Critical Race Theory (CRT) is a heretical worldview that is incompatible with biblical Christianity. It emerged as an offshoot of Critical Theory, a neo-Marxist philosophy that has its roots in the Frankfurt School and its methods are drawn from Karl Marx and Sigmund Freud. CRT teaches that institutional racism exists within every structure of society and that these structures are intrinsically designed in such a manner as to protect and preserve “white supremacy” in our culture. Further, CRT does not rely on factual statistics or objective evidence to support the theory, rather it relies on anecdotal evidence and personal experience.

Closely related to Critical Theory is another Marxist worldview that emerged out of a feminist movement called Standpoint Theory. Standpoint Theory, also known as Standpoint Epistemology teaches that knowledge and insight, at least in part, emerges from one’s social status. In other words, people from different cultures, upbringings, hardships, and personal experiences will give a special ability to glean truth from various sources.

Interestingly, Danny Akin, a well-respected Southern Baptist leader says that he teaches this exact same thing when it comes to interpreting the Scriptures.

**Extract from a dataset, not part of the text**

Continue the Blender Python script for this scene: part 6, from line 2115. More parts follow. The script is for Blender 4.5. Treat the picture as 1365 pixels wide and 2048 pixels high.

While at least acknowledging that the Scriptures only reveal one truth, the idea that he’s pushing people to interpret the Scriptures through the lens of personal experience as though there is any special power in understanding truth that is gained that way is troubling. This is antithetical to how the Scriptures actually teach us to understand the truth — the truth is universal and is to be rightly understood in its original authorial intent.

Further, Akin should know that our epistemology — or our understanding of our source of knowledge — does not stem from any personal standpoint. As Christians, we understand that our knowledge comes from God Himself. Bringing people together from different backgrounds to interpret Scripture does not help us unlock any unrevealed truths in Scripture. This is classic Cultural Marxism and should be rejected.